El Verbo se hizo Carne. 

+ Excmo. y Rvdmo. Sr. D. Atilano Rodríguez Martínez. Diocesis de Cuidad Rodrigo

 

HDurante el tiempo litúrgico de Navidad, los cristianos celebramos el nacimiento de Jesucristo, el Mesías, el Señor, el Salvador de los hombres. En la humildad y pobreza de un Niño, Dios quiere mostrarse y acercarse a cada ser humano para que éste pueda llegar hasta Él, conocer su inmensa bondad y acoger su salvación. Por eso, la novedad del anuncio cristiano no consiste en un pensamiento abstracto o en una idea maravillosa, sino en un hecho, en un acontecimiento histórico, en una persona. Dios se ha mostrado personalmente en el Niño nacido en Belén para revelar su gloria en la humildad de nuestra carne y para quedarse con nosotros para siempre: “El Verbo se hizo carne y habitó entre nosotros” (Jn 1, 14).

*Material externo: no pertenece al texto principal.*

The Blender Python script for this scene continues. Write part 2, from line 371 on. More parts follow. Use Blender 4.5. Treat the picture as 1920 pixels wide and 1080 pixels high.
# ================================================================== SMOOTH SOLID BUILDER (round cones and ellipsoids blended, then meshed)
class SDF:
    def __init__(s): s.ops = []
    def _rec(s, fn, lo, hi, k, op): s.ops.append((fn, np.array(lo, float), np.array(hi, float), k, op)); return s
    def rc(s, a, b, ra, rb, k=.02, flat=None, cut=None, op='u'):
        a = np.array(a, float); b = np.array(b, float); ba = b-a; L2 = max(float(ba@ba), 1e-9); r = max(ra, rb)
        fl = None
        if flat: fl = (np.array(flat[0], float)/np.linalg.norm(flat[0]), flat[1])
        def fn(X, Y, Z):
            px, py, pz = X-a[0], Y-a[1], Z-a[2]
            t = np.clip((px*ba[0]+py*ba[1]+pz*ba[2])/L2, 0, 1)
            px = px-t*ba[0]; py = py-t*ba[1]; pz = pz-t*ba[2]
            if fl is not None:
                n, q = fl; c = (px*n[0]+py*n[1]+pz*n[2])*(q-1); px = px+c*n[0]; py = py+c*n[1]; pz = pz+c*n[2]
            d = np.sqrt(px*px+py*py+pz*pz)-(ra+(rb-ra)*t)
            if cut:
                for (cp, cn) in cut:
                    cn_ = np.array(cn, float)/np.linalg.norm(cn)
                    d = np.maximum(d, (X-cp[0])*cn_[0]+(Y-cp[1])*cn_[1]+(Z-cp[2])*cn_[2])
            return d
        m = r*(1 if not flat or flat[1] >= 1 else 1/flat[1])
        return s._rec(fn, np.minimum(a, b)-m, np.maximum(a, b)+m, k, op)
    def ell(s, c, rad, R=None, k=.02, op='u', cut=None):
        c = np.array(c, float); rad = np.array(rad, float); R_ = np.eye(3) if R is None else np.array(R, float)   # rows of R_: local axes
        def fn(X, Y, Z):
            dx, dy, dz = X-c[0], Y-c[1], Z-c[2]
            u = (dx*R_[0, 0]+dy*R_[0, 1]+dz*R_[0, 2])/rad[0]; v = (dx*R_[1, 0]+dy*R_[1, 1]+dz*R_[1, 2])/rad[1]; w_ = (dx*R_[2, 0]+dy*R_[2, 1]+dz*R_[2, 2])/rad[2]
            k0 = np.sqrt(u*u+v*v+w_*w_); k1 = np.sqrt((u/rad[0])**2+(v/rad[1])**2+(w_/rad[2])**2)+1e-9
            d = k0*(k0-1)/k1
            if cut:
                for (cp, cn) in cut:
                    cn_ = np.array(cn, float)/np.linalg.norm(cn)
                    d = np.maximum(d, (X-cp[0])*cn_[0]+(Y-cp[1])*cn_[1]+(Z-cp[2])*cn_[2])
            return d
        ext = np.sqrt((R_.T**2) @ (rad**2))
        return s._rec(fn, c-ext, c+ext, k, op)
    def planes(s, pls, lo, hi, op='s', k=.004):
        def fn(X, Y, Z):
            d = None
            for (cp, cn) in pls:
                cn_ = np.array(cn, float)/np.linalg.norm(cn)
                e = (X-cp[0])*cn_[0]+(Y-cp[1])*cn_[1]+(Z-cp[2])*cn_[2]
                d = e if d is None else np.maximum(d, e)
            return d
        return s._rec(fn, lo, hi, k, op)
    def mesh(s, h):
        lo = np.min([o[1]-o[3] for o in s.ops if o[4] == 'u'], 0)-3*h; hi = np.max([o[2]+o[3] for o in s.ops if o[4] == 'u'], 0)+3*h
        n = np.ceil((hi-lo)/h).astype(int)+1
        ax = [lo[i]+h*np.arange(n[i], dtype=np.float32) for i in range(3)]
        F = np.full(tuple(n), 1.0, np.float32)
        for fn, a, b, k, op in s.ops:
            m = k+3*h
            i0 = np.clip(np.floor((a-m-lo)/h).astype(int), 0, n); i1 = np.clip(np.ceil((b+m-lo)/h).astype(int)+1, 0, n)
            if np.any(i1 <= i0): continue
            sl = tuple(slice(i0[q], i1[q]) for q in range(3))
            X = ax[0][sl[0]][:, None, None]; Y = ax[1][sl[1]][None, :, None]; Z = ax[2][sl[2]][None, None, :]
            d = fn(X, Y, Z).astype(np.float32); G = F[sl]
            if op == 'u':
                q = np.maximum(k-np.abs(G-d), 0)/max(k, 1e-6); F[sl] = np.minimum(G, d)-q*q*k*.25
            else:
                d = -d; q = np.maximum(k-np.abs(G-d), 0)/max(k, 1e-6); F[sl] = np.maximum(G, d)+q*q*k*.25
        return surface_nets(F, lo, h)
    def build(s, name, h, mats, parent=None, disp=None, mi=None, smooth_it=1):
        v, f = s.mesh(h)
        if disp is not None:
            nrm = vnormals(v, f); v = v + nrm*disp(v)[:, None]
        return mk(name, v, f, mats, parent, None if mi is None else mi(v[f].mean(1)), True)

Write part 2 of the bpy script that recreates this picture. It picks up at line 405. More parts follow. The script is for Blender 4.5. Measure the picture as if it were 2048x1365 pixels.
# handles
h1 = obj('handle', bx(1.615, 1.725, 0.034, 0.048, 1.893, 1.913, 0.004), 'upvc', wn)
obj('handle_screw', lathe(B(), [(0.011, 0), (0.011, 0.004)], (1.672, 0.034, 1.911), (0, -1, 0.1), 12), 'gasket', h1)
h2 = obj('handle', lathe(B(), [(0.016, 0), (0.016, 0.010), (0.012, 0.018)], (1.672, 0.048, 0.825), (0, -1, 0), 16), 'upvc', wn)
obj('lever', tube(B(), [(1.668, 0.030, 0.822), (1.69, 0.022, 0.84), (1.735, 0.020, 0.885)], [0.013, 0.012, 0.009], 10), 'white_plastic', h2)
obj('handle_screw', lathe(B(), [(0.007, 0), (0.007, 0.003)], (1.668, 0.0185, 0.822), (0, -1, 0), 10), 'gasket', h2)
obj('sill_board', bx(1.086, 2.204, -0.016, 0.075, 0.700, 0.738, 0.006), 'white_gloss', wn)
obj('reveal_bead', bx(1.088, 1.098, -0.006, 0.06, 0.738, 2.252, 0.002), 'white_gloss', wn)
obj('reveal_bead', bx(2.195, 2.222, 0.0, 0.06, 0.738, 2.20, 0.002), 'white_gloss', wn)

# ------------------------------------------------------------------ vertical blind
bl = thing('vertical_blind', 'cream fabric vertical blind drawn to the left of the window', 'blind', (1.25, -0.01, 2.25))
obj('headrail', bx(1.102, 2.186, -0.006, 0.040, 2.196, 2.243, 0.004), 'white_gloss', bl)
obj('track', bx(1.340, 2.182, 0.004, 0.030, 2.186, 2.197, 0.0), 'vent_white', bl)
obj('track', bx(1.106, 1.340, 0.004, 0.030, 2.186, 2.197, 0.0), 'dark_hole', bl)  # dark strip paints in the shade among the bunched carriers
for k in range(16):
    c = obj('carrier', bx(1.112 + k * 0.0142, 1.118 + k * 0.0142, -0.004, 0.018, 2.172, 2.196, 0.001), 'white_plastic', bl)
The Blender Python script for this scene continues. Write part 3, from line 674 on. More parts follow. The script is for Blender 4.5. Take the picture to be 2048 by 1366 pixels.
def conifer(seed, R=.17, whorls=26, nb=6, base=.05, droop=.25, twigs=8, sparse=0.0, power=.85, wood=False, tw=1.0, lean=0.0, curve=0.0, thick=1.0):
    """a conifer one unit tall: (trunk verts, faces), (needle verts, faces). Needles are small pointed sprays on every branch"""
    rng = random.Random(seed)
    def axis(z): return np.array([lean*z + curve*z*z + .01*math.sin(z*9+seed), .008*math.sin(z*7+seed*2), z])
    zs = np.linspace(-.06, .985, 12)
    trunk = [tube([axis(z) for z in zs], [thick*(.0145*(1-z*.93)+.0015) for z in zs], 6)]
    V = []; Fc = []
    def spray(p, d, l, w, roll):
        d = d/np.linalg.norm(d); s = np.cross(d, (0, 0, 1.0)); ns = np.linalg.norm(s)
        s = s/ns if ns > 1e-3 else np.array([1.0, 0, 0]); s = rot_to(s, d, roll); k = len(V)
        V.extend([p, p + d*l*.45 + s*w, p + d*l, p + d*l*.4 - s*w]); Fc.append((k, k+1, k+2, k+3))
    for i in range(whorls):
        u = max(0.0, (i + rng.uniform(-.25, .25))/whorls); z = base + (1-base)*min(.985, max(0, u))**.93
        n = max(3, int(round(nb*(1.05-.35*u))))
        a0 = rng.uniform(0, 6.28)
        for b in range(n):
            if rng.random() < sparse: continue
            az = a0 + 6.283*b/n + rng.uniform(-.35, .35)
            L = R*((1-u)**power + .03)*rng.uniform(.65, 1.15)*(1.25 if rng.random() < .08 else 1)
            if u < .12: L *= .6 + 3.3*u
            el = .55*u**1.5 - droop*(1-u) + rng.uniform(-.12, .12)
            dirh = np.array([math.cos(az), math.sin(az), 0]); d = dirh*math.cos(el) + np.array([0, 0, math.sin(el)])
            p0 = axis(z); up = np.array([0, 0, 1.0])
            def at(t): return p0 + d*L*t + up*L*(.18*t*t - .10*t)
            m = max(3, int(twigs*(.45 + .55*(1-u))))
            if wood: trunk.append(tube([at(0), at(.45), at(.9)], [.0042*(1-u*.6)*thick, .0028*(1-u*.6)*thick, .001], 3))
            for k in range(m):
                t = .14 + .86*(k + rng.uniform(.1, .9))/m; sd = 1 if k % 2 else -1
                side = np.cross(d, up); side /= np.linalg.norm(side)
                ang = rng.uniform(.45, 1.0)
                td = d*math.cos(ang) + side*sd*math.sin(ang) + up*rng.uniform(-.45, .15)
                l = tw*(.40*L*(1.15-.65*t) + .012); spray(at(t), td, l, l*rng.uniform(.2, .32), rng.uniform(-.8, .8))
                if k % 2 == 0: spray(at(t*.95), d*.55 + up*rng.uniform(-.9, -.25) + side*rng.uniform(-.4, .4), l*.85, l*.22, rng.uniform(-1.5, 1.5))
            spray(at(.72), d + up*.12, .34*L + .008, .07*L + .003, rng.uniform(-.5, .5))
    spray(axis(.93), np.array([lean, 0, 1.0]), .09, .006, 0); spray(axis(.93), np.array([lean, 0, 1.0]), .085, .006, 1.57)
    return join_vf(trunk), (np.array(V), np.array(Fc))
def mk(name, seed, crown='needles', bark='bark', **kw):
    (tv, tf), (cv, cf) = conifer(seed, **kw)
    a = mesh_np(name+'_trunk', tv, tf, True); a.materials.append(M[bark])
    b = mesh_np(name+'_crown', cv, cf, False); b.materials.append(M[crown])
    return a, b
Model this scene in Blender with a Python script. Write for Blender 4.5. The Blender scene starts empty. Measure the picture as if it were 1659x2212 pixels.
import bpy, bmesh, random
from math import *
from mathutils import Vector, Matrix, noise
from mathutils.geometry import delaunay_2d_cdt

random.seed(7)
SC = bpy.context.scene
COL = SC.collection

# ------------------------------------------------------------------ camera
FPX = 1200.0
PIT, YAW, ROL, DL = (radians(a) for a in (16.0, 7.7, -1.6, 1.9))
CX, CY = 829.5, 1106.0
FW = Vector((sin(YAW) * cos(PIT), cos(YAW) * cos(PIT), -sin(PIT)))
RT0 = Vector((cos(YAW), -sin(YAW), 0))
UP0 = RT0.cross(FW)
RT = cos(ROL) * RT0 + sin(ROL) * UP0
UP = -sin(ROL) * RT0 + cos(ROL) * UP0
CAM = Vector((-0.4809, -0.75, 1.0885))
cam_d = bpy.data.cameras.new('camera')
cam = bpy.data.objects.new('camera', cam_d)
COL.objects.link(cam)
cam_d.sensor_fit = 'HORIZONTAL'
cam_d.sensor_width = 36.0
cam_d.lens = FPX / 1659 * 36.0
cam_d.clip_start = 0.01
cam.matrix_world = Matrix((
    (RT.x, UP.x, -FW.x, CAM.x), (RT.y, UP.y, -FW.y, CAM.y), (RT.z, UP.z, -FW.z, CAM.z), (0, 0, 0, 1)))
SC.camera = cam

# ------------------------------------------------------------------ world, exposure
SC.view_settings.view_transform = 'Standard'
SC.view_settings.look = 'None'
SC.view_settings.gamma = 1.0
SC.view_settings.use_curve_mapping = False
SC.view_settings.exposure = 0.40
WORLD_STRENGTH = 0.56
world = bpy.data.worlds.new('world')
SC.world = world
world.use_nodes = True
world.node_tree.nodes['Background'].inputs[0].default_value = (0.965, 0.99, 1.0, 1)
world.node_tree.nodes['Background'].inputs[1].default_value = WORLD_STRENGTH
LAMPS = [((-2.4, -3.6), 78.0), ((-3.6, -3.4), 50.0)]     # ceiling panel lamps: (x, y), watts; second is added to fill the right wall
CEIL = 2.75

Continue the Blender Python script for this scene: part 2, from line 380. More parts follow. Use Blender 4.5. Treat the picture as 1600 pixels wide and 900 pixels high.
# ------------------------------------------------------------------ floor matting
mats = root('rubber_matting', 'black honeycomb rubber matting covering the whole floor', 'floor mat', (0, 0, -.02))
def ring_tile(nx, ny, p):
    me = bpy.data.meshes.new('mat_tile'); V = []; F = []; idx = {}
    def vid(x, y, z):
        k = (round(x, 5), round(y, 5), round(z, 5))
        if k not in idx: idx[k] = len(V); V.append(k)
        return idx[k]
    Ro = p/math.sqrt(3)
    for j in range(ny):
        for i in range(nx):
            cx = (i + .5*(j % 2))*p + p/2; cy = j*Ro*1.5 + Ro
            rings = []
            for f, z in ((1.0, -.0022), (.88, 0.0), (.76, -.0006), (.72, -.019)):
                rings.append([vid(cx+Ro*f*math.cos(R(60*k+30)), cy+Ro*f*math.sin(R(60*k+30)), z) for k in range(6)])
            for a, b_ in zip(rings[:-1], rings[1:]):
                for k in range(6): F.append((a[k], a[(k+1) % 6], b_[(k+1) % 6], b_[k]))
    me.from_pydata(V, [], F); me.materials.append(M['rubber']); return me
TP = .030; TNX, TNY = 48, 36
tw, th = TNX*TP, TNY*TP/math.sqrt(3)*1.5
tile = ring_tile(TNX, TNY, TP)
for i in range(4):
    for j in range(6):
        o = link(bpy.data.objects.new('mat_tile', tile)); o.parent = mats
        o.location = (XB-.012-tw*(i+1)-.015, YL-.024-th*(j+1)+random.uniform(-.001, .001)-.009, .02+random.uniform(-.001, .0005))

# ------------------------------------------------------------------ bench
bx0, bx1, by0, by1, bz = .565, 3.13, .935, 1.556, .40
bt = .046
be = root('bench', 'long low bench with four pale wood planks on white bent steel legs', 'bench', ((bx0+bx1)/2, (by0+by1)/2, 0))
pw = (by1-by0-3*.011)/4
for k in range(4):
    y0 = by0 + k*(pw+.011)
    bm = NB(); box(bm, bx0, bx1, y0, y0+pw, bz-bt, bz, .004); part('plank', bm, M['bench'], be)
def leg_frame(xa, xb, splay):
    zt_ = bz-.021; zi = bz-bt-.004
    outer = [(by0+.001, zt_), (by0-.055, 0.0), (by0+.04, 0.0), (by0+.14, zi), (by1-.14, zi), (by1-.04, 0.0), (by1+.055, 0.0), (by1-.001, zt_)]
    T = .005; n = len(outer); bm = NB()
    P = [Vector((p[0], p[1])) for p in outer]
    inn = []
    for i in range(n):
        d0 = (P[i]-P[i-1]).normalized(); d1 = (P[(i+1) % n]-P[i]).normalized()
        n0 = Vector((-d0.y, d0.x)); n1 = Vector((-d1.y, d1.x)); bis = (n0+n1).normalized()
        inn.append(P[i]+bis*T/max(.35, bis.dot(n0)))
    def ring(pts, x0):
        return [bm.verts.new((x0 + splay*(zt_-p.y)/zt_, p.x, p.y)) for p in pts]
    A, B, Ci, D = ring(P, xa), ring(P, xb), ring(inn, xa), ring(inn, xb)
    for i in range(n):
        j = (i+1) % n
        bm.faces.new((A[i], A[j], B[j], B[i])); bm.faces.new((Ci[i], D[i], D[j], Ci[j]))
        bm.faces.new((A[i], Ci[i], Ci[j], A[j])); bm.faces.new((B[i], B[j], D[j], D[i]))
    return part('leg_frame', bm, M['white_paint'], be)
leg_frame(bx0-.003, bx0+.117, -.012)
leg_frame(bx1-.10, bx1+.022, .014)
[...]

La fe cristiana, por tanto, no se puede reducir a la afirmación de un conjunto de verdades o de contenidos doctrinales. Aunque esto es muy importante, lo prioritario y lo nuclear de la fe cristiana consiste en el acogimiento de una persona, que hoy, como hace dos mil años, se hace presente en la historia de la humanidad. La fe cristiana no es un simple recuerdo piadoso de un hecho del pasado, sino una presencia, la presencia de Dios entre nosotros, que nos mira con ternura infinita, que nos da su abrazo de paz y que llena de satisfacción nuestra existencia. Con la celebración del nacimiento de Jesucristo, los cristianos descubrimos que Dios sigue teniendo piedad de nosotros, que se acerca a nuestra nada y que se abaja hasta nuestra pobreza para enriquecernos con sus la riqueza de sus dones y para ofrecernos salvación. De este modo, todos podemos contemplarle, adorarle y tocarle con nuestras manos.

Con su encarnación en el seno de María y con su nacimiento en Belén de Judá, Jesús le dice a cada ser humano: “Yo soy tuyo”. “Vengo para ti”. “Quiero salvarte”. Gracias a esta revelación de Dios, cada persona puede percibir la condescendencia de Dios y la gran ternura y compasión que tiene con ella y con su pobreza. Como consecuencia de ello, y en justa correspondencia, cada cristiano puede responderle a Dios: “Yo soy tuyo”. “Aquí estoy para hacer tu voluntad”. Todo el que asume la limitación de la condición humana y acoge la fuerza salvadora de Dios sabe que la existencia y la permanencia en el tiempo es consecuencia de la gracia divina. Dios nos está manteniendo en el ser en cada instante de la vida.

Ahora bien, para acoger al Salvador, es preciso que nos pongamos en una actitud de profunda humildad porque Dios no se revela a los soberbios, a los satisfechos y autosuficientes. Cuando Herodes, con ocasión de la llegada de los magos, quiere saber dónde nacerá el Salvador del mundo, consulta a los escribas y fariseos. Ellos le dan la respuesta correcta sobre el acontecimiento: en Belén. Pero, a pesar de que saben exactamente dónde nacerá el Salvador, no le reconocen ni le reciben. Enseñan el camino a los demás, pero ellos no se mueven. Son incapaces de salir al encuentro del Salvador, porque viven satisfechos con su sabiduría, con su verdad y con su superioridad sobre los demás. Esto les impide penetrar en el misterio y aceptar la sabiduría de Dios. Por eso, el evangelista dirá que la Palabra vino al mundo y “el mundo no la conoció. Vino a su casa, y los suyos no le recibieron” (Jn. 1, 10-11).

¿Cómo estamos nosotros para recibir al Mesías?. Cuando nos sentimos satisfechos con nuestros descubrimientos o cuando somos incapaces de mirar más allá de los criterios del mundo, no podremos nunca conocer al Mesías ni acogerle en nuestro corazón. Él nace y viene a nosotros en cada Eucaristía. Me habla a través de la Palabra y se entrega bajo las especies del pan y del vino para que pueda tocarle y vivir con Él y en Él. Pero, para que se produzca de verdad el encuentro con el Señor, para que nazca en cada uno de nosotros, es preciso acogerle como el Salvador, sin ponerle condiciones y reconociendo humildemente nuestra indigencia y nuestro pecado.